Scritti Politti: April 6, 2009

Scritti Politti: April 6, 2009

Calculated Risk has some great highlights of Bill Moyers interview with University of Missouri professor William K. Black that are worth reading. Here's just a taste:

BILL MOYERS: In your book, you make it clear that calculated dishonesty by people in charge is at the heart of most large corporate failures and scandals, including, of course, the S&L, but is that true? Is that what you're saying here, that it was in the boardrooms and the CEO offices where this fraud began?

WILLIAM K. BLACK: Absolutely.

BILL MOYERS: How did they do it? What do you mean?

WILLIAM K. BLACK: Well, the way that you do it is to make really bad loans, because they pay better. Then you grow extremely rapidly, in other words, you're a Ponzi-like scheme. And the third thing you do is we call it leverage.

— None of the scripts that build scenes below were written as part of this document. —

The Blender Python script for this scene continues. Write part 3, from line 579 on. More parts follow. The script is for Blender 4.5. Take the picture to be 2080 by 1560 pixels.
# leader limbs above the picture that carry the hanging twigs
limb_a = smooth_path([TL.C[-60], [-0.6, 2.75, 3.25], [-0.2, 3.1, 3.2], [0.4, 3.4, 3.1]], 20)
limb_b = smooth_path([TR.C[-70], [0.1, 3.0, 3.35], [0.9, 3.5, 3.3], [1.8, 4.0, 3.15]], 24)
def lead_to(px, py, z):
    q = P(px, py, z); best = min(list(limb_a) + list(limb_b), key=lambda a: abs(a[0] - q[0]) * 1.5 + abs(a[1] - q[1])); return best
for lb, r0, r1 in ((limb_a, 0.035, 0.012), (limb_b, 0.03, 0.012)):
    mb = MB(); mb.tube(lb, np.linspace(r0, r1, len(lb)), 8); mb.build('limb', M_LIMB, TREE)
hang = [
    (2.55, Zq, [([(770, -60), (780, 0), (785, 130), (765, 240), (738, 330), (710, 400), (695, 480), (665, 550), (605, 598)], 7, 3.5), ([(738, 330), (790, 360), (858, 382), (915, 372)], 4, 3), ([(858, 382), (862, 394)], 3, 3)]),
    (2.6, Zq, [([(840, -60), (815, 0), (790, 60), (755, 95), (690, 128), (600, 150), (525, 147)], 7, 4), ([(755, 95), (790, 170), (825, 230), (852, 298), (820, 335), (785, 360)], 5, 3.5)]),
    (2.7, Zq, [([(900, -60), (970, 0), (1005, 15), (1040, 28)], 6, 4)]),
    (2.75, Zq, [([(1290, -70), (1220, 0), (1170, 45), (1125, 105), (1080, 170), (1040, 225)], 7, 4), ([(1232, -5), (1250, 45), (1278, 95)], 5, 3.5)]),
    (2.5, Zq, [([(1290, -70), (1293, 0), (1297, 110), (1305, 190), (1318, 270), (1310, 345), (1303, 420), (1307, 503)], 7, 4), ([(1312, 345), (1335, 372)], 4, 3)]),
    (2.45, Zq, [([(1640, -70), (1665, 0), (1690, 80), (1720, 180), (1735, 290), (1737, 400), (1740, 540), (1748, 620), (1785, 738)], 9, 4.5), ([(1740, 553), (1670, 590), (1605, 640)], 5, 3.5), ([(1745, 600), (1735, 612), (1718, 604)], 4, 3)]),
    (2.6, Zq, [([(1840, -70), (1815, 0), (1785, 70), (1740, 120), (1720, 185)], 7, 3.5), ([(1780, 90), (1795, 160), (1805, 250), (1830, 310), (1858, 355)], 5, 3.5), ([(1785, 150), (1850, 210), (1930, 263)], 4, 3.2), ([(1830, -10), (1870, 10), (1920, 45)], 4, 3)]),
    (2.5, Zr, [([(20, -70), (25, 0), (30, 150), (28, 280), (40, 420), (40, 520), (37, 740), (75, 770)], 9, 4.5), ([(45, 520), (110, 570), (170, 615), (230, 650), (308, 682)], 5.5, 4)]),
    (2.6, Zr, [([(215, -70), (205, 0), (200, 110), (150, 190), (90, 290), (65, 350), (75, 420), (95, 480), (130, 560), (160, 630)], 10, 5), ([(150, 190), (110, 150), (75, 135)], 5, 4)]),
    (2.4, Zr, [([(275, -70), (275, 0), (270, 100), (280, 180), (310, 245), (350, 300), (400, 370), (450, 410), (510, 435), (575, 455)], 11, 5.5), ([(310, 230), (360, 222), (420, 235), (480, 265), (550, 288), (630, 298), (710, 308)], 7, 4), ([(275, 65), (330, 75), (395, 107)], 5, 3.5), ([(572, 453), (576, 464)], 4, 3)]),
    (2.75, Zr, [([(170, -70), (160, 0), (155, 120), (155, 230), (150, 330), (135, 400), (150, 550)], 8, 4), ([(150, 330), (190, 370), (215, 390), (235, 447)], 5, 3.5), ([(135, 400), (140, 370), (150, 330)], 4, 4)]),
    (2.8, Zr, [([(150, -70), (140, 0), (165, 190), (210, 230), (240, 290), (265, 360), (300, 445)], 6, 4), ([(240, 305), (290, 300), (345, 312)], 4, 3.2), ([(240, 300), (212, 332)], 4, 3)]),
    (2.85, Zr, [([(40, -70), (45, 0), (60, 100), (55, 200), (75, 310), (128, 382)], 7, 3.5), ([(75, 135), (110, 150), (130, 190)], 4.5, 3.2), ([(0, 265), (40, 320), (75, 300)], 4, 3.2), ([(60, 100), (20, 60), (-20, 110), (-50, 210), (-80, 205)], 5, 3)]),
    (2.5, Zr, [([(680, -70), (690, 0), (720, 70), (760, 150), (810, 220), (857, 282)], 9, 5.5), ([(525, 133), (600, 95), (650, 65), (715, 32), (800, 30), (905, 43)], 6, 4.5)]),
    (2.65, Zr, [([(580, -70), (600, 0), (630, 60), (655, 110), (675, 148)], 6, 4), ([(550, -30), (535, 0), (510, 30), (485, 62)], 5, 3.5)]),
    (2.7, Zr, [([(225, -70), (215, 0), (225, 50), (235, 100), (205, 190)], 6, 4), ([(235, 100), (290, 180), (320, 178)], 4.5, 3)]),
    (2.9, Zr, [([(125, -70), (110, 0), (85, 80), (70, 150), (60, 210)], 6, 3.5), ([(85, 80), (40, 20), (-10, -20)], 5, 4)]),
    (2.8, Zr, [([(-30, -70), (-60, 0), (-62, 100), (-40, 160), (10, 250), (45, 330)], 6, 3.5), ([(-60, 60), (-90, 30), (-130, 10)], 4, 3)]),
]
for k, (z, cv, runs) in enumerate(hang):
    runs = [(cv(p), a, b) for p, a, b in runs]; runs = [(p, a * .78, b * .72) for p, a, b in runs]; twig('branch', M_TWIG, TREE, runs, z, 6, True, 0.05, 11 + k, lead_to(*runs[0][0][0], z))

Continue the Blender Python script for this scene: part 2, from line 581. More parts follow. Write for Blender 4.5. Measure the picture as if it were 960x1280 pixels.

That just means borrowing a lot of money, and the combination creates a situation where you have guaranteed record profits in the early years. That makes you rich, through the bonuses that modern executive compensation has produced. It also makes it inevitable that there's going to be a disaster down the road.

BILL MOYERS: So you're suggesting, saying that CEOs of some of these banks and mortgage firms in order to increase their own personal income, deliberately set out to make bad loans?

WILLIAM K. BLACK: Yes.

Lots more at Calculated Risk, which is, in general a good candidate for addition to one's daily intellectual devotional.

Ugh, Halperin: Any chance you've been reading Time Magazine's "The Page" blog since the election ended? No, probably not, because why would you. You've probably been reading the superior "Politico Playbook," where Mike Allen does a bunch of crystal meth and then starts typing whatever the hell occurs to him, creating a madcap romp of lede-burying, pointillist, tradition-inverting wackness. But, a former Time employee sent me news today that Mark Halperin is still at it, writing idiotic one-sentence news blurbs and making terrible photoshop images.

Balance of Power: Israeli Environmental Protection Minister Gilad Erdan made it clear on Monday: "Israel does not take orders from [US President Barack] Obama." Right. They'll take money, and sacrifices, and our time and attention, but not orders. And look, I know you cynics are adding, "Sheesh, what do we get in return?" Well, I am working on a car that runs on pointless acrimony and empty promises, so don't worry, everything's going to turn out fine.

Dismantling The Unitary Executive, an Unfortunately Ongoing Series: "In other words, beyond even the outrageously broad "state secrets" privilege invented by the Bush administration and now embraced fully by the Obama administration, the Obama DOJ has now invented a brand new claim of government immunity, one which literally asserts that the U.S. Government is free to intercept all of your communications (calls, emails and the like) and -- even if what they're doing is blatantly illegal and they know it's illegal -- you are barred from suing them unless they "willfully disclose" to the public what they have learned."

The Unstoppable David Weigel: I read Washington Independent reporter David Weigel's twitter feed, and it occupies a special place -- life just often seems to want to turn its most quotidian moments into pitfall-strewn fusillades of pain for the guy. Check back over his Republican National Convention twittering if you don't believe me. But that's probably why he's able to fearlessly walk into these terrifying corners of America, I guess. One day, journos will measure the potent combination of intrepidity, latent cynicism and oddball beauty in Weigels. Or the world will end.

Journo Ethics: You Make The Call: In this case, I say that the reporter was free to poach the information, but that everyone else would be free to ostracize him for being a jerkwad. What say you?